PHILADELPHIA (AP) -- Convicted cop-killer Mumia Abu-Jamal said Monday that he was surprised and somewhat disappointed that he did not get a new sentencing hearing in the racially charged murder case that had kept him on death row for nearly 30 years.
Last week's decision by prosecutors to drop their bid for capital punishment meant Abu-Jamal received an automatic life term. He said in a phone call to supporters that he had already been moved off death row to a new cell in the western Pennsylvania prison where he is incarcerated.
"Because there will not be a hearing there is some disappointment, because we thought we could make some things happen in that hearing and really give a good fight," Abu-Jamal said, "but we'll have to fight in other ways."
The call was broadcast Monday on the news program Democracy Now! Excerpts were posted on prisonradio.org, which frequently airs his commentaries from behind bars.
Abu-Jamal had also called in Friday to about 1,000 supporters gathered at the National Constitution Center in Philadelphia for an event marking the 30th anniversary of his arrest.
Abu-Jamal is a onetime radio journalist and former Black Panther who had been on death row since 1982 for gunning down white city police Officer Daniel Faulkner. He garnered worldwide support for his claims that he was the victim of a racist justice system.

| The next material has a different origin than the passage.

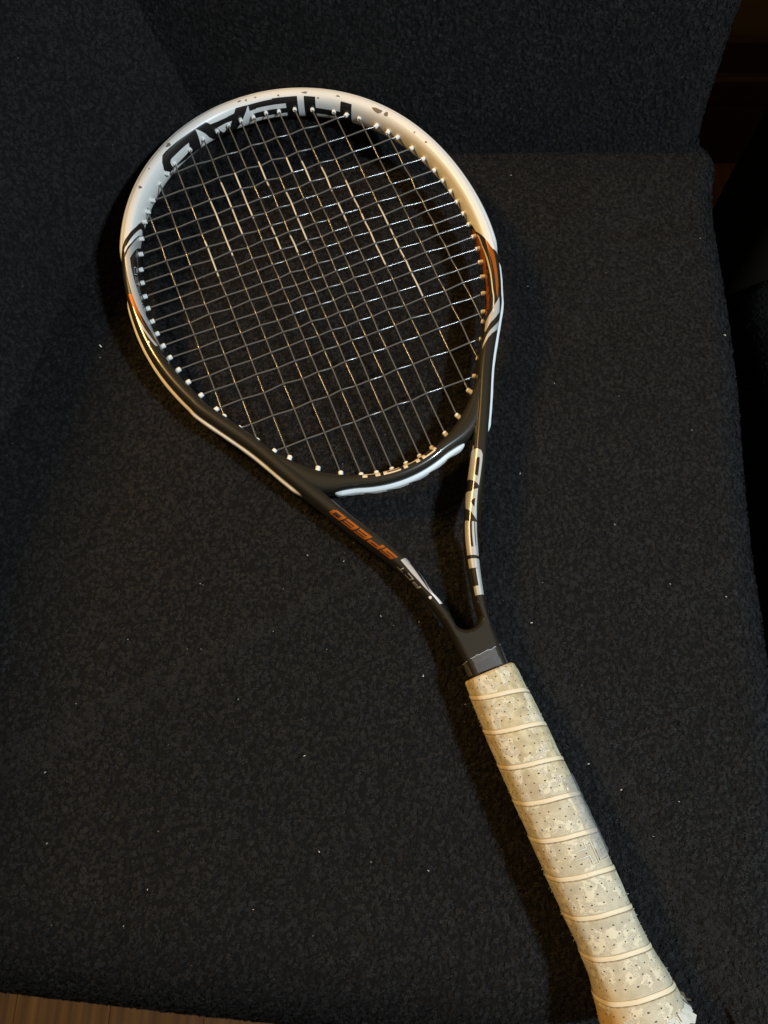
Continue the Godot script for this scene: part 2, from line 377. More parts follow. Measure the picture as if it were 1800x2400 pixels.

Despite decades of appeals, Abu-Jamal's conviction has never been overturned. But in 2008, a federal appeals court threw out his death sentence because of flawed jury instructions. Prosecutors then had to decide if they wanted to hold another penalty hearing, or agree to let the 57-year-old inmate serve a life term.
Philadelphia District Attorney Seth Williams, with the blessing of Faulkner's widow, announced Wednesday that prosecutors would not seek the death penalty again because it would lead to "an unknowable number of years" of appeals.
"I must admit to some surprise because I was expecting the hearing ... even though many friends and supporters and even lawyers said there probably wouldn't be one," Abu-Jamal said.
He said he would talk to his lawyers in the coming days to figure out his next steps. Abu-Jamal, who still has one state appeal pending, remains incarcerated at the state prison in Waynesburg, about 40 miles south of Pittsburgh.
"I am for the first time, in almost 30 years, I'm not on death row physically ..." he told supporters. "It takes some getting used to, you see, I'm still acclimating myself."
Maureen Faulkner, the officer's widow, had said in a scathing statement last week that she wanted Abu-Jamal to be removed from the seclusion of death row and placed in the institution's general population.
"And I am heartened that he will be taken from the protective cloister he has been living in all these years and begin living among his own kind - the thugs and common criminals that infest our prisons," Faulkner said.